-- Begin SUPPLIED MATERIAL --
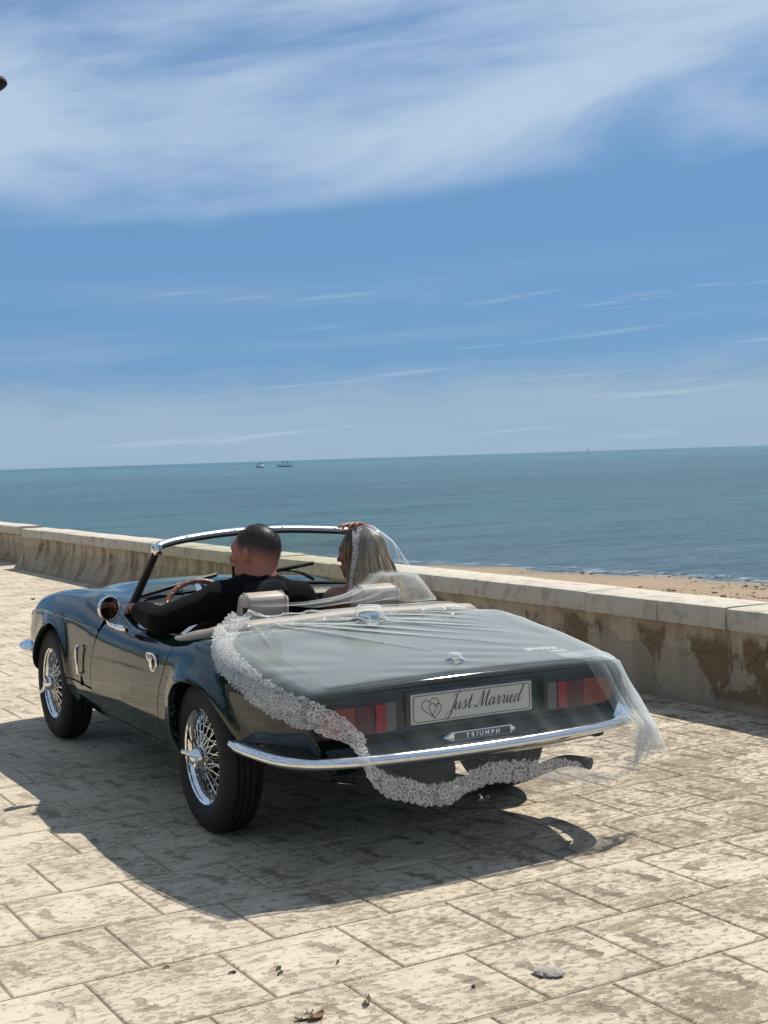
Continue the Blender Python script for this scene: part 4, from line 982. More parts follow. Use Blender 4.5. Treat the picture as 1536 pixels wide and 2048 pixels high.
# keep the words inside the plate
sc = (.225-(-.098))/(LETW+.03-(-.098)); 
mb.V = [((v[0]-ox)*sc+ox, v[1], v[2]) for v in mb.V]
mb.out('lettering', INK, plate, False)
mb = MB()
def heart(cx, cz, w, h, rot):
    P = []
    for t in np.linspace(.12, 6.05, 22):
        x = 16*math.sin(t)**3/17*w; z = (13*math.cos(t)-5*math.cos(2*t)-2*math.cos(3*t)-math.cos(4*t))/17*h; P.append((cx+x*math.cos(rot)-z*math.sin(rot), cz+x*math.sin(rot)+z*math.cos(rot)))
    return P
pen(mb, heart(-.170, .541, .036, .037, .16), .0013, False, 1.0); pen(mb, heart(-.152, .529, .025, .031, -.10), .0015, False, 1.0)
mb.out('heart_outline', INK, plate, False)
# tail lamps --------------------------------------------------------------------------------------
def lens(x0, x1, z0, z1, y0, yb, rend=False, n=10):
    """flat faced lens block; rend rounds the outer end"""
    o_ = []
    if rend:
        zc_, hz_ = (z0+z1)/2, (z1-z0)/2; rx = .055
        o_ = [(x0, z0)]+[(x1-rx+rx*math.sin(a), zc_-hz_*math.cos(a)) for a in np.linspace(0, math.pi, 14)]+[(x0, z1)]
    else: o_ = [(x0, z0), (x1, z0), (x1, z1), (x0, z1)]
    cx_ = (x0+x1)/2; cz_ = (z0+z1)/2; V = []
    for s_, y in ((1.0, yb), (1.0, y0+.006), (.985, y0+.001), (.93, y0)):
        V += [(cx_+(x-cx_)*s_, y, cz_+(z-cz_)*(s_ if s_ > .95 else .90)) for x, z in o_]
    m_ = len(o_); F = []
    for k in range(3): F += [(k*m_+i, k*m_+(i+1) % m_, (k+1)*m_+(i+1) % m_, (k+1)*m_+i) for i in range(m_)]
    F.append(tuple(3*m_+i for i in range(m_))); return V, F
for sg in (-1, 1):
    L = empty('tail_lamp', car)
    V, F = lens(.300, .606, .470, .582, -.812, -.79, True); V = [(sg*x, y, z) for x, y, z in V]; mesh('bezel', V, F if sg > 0 else flip(F), GLOSSBLACK, L, angle=40)
    for nm, a, b_, mt, yy, re in (('clear_lens', .308, .3485, LENSW, -.832, False), ('red_lens', .350, .388, LENSR, -.838, False), ('dark_red_lens', .389, .462, LENSD, -.834, False), ('amber_lens', .463, .598, LENSA, -.834, True)):
        V, F = lens(a, b_, .4785, .5735, yy, -.80, re); V = [(sg*x, y, z) for x, y, z in V]; mesh(nm, V, F if sg > 0 else flip(F), mt, L, angle=30)
# bumpers -----------------------------------------------------------------------------------------
BP = [(-.748, -.455, .402), (-.746, -.56, .400), (-.735, -.66, .398), (-.712, -.745, .394), (-.672, -.812, .391), (-.60, -.858, .388), (-.47, -.886, .385), (-.25, -.904, .382), (0, -.910, .381)]
BP = BP+[(-x, y, z) for x, y, z in BP[:-1]][::-1]
def bumper(path, prof, name, mat, parent, taper=None):
    C = crom(path, 18); T = np.gradient(C, axis=0); T[:, 2] = 0; T /= np.linalg.norm(T, axis=1)[:, None]
    N = np.stack([-T[:, 1], T[:, 0], np.zeros(len(T))], 1)
    if N[len(N)//2]@np.array([0, np.sign(path[len(path)//2][1]), 0]) < 0: N = -N
    R = []
    for i in range(len(C)):
        k = 1 if taper is None else min(1, .35+.65*min(i, len(C)-1-i)/taper)
        R.append([C[i]+N[i]*o_*(.5+.5*k)+np.array([0, 0, .020+(z-.022)*(.6+.4*k)*.82]) for o_, z in prof])
    mb = MB(); mb.grid(np.array(R), False, True); m_ = len(prof); mb.F.append(tuple(range(m_))[::-1]); mb.F.append(tuple(len(mb.V)-m_+i for i in range(m_)))
    return mb.out(name, mat, parent, angle=45)
bprof = [(-.054, .030), (-.016, .046), (.006, .046), (.018, .040), (.025, .028), (.026, .018), (.022, .008), (.012, -.001), (-.004, -.004), (-.030, .004), (-.050, .016)]
rbm = bumper(BP, bprof, 'rear_bumper', CHROME, car, 11)
FBP = [(-.70, 2.40, .405), (-.715, 2.50, .405), (-.70, 2.62, .405), (-.64, 2.71, .405), (-.50, 2.77, .405), (-.25, 2.80, .405), (0, 2.81, .405)]
FBP = FBP+[(-x, y, z) for x, y, z in FBP[:-1]][::-1]
bumper(FBP, [(o_*1.1, z*1.05) for o_, z in bprof], 'front_bumper', CHROME, car, 11)
for sx in (-.42, .42): pass
for q in (-.55, .55): mb = MB(); mb.tube([(q, -.80, .40), (q, -.875, .40)], .012, 8); mb.out('bumper_iron', BLACK, car)
# exhaust
mb = MB(); path = crom([(.15, -.30, .165), (.17, -.48, .175), (.22, -.62, .19), (.280, -.715, .222), (.318, -.785, .262), (.345, -.835, .286), (.362, -.870, .296), (.382, -.905, .297), (.402, -.945, .294)], 6)
mb.tube(path, .021, 14, caps=False); P_ = path[::-1]; mb.tube([P_[0]+(P_[0]-P_[1])*0.0, P_[2], P_[8]], .0185, 14, caps=True); mb.out('exhaust_pipe', EXH, car)
mb = MB(); mb.lathe([(-.40, 0), (-.40, .06), (-.39, .07), (.15, .07), (.16, .06), (.16, 0)], 18, 'y', (.12, 0, .20)); mb.out('silencer', EXH, car)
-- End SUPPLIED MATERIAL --
(PROBLEM STATEMENT): Copy the data exactly. Any picture it contains is to be omitted.

(RESPONSE):
Continue the Blender Python script for this scene: part 4, from line 982. More parts follow. Use Blender 4.5. Treat the picture as 1536 pixels wide and 2048 pixels high.
# keep the words inside the plate
sc = (.225-(-.098))/(LETW+.03-(-.098)); 
mb.V = [((v[0]-ox)*sc+ox, v[1], v[2]) for v in mb.V]
mb.out('lettering', INK, plate, False)
mb = MB()
def heart(cx, cz, w, h, rot):
    P = []
    for t in np.linspace(.12, 6.05, 22):
        x = 16*math.sin(t)**3/17*w; z = (13*math.cos(t)-5*math.cos(2*t)-2*math.cos(3*t)-math.cos(4*t))/17*h; P.append((cx+x*math.cos(rot)-z*math.sin(rot), cz+x*math.sin(rot)+z*math.cos(rot)))
    return P
pen(mb, heart(-.170, .541, .036, .037, .16), .0013, False, 1.0); pen(mb, heart(-.152, .529, .025, .031, -.10), .0015, False, 1.0)
mb.out('heart_outline', INK, plate, False)
# tail lamps --------------------------------------------------------------------------------------
def lens(x0, x1, z0, z1, y0, yb, rend=False, n=10):
    """flat faced lens block; rend rounds the outer end"""
    o_ = []
    if rend:
        zc_, hz_ = (z0+z1)/2, (z1-z0)/2; rx = .055
        o_ = [(x0, z0)]+[(x1-rx+rx*math.sin(a), zc_-hz_*math.cos(a)) for a in np.linspace(0, math.pi, 14)]+[(x0, z1)]
    else: o_ = [(x0, z0), (x1, z0), (x1, z1), (x0, z1)]
    cx_ = (x0+x1)/2; cz_ = (z0+z1)/2; V = []
    for s_, y in ((1.0, yb), (1.0, y0+.006), (.985, y0+.001), (.93, y0)):
        V += [(cx_+(x-cx_)*s_, y, cz_+(z-cz_)*(s_ if s_ > .95 else .90)) for x, z in o_]
    m_ = len(o_); F = []
    for k in range(3): F += [(k*m_+i, k*m_+(i+1) % m_, (k+1)*m_+(i+1) % m_, (k+1)*m_+i) for i in range(m_)]
    F.append(tuple(3*m_+i for i in range(m_))); return V, F
for sg in (-1, 1):
    L = empty('tail_lamp', car)
    V, F = lens(.300, .606, .470, .582, -.812, -.79, True); V = [(sg*x, y, z) for x, y, z in V]; mesh('bezel', V, F if sg > 0 else flip(F), GLOSSBLACK, L, angle=40)
    for nm, a, b_, mt, yy, re in (('clear_lens', .308, .3485, LENSW, -.832, False), ('red_lens', .350, .388, LENSR, -.838, False), ('dark_red_lens', .389, .462, LENSD, -.834, False), ('amber_lens', .463, .598, LENSA, -.834, True)):
        V, F = lens(a, b_, .4785, .5735, yy, -.80, re); V = [(sg*x, y, z) for x, y, z in V]; mesh(nm, V, F if sg > 0 else flip(F), mt, L, angle=30)
# bumpers -----------------------------------------------------------------------------------------
BP = [(-.748, -.455, .402), (-.746, -.56, .400), (-.735, -.66, .398), (-.712, -.745, .394), (-.672, -.812, .391), (-.60, -.858, .388), (-.47, -.886, .385), (-.25, -.904, .382), (0, -.910, .381)]
BP = BP+[(-x, y, z) for x, y, z in BP[:-1]][::-1]
def bumper(path, prof, name, mat, parent, taper=None):
    C = crom(path, 18); T = np.gradient(C, axis=0); T[:, 2] = 0; T /= np.linalg.norm(T, axis=1)[:, None]
    N = np.stack([-T[:, 1], T[:, 0], np.zeros(len(T))], 1)
    if N[len(N)//2]@np.array([0, np.sign(path[len(path)//2][1]), 0]) < 0: N = -N
    R = []
    for i in range(len(C)):
        k = 1 if taper is None else min(1, .35+.65*min(i, len(C)-1-i)/taper)
        R.append([C[i]+N[i]*o_*(.5+.5*k)+np.array([0, 0, .020+(z-.022)*(.6+.4*k)*.82]) for o_, z in prof])
    mb = MB(); mb.grid(np.array(R), False, True); m_ = len(prof); mb.F.append(tuple(range(m_))[::-1]); mb.F.append(tuple(len(mb.V)-m_+i for i in range(m_)))
    return mb.out(name, mat, parent, angle=45)
bprof = [(-.054, .030), (-.016, .046), (.006, .046), (.018, .040), (.025, .028), (.026, .018), (.022, .008), (.012, -.001), (-.004, -.004), (-.030, .004), (-.050, .016)]
rbm = bumper(BP, bprof, 'rear_bumper', CHROME, car, 11)
FBP = [(-.70, 2.40, .405), (-.715, 2.50, .405), (-.70, 2.62, .405), (-.64, 2.71, .405), (-.50, 2.77, .405), (-.25, 2.80, .405), (0, 2.81, .405)]
FBP = FBP+[(-x, y, z) for x, y, z in FBP[:-1]][::-1]
bumper(FBP, [(o_*1.1, z*1.05) for o_, z in bprof], 'front_bumper', CHROME, car, 11)
for sx in (-.42, .42): pass
for q in (-.55, .55): mb = MB(); mb.tube([(q, -.80, .40), (q, -.875, .40)], .012, 8); mb.out('bumper_iron', BLACK, car)
# exhaust
mb = MB(); path = crom([(.15, -.30, .165), (.17, -.48, .175), (.22, -.62, .19), (.280, -.715, .222), (.318, -.785, .262), (.345, -.835, .286), (.362, -.870, .296), (.382, -.905, .297), (.402, -.945, .294)], 6)
mb.tube(path, .021, 14, caps=False); P_ = path[::-1]; mb.tube([P_[0]+(P_[0]-P_[1])*0.0, P_[2], P_[8]], .0185, 14, caps=True); mb.out('exhaust_pipe', EXH, car)
mb = MB(); mb.lathe([(-.40, 0), (-.40, .06), (-.39, .07), (.15, .07), (.16, .06), (.16, 0)], 18, 'y', (.12, 0, .20)); mb.out('silencer', EXH, car)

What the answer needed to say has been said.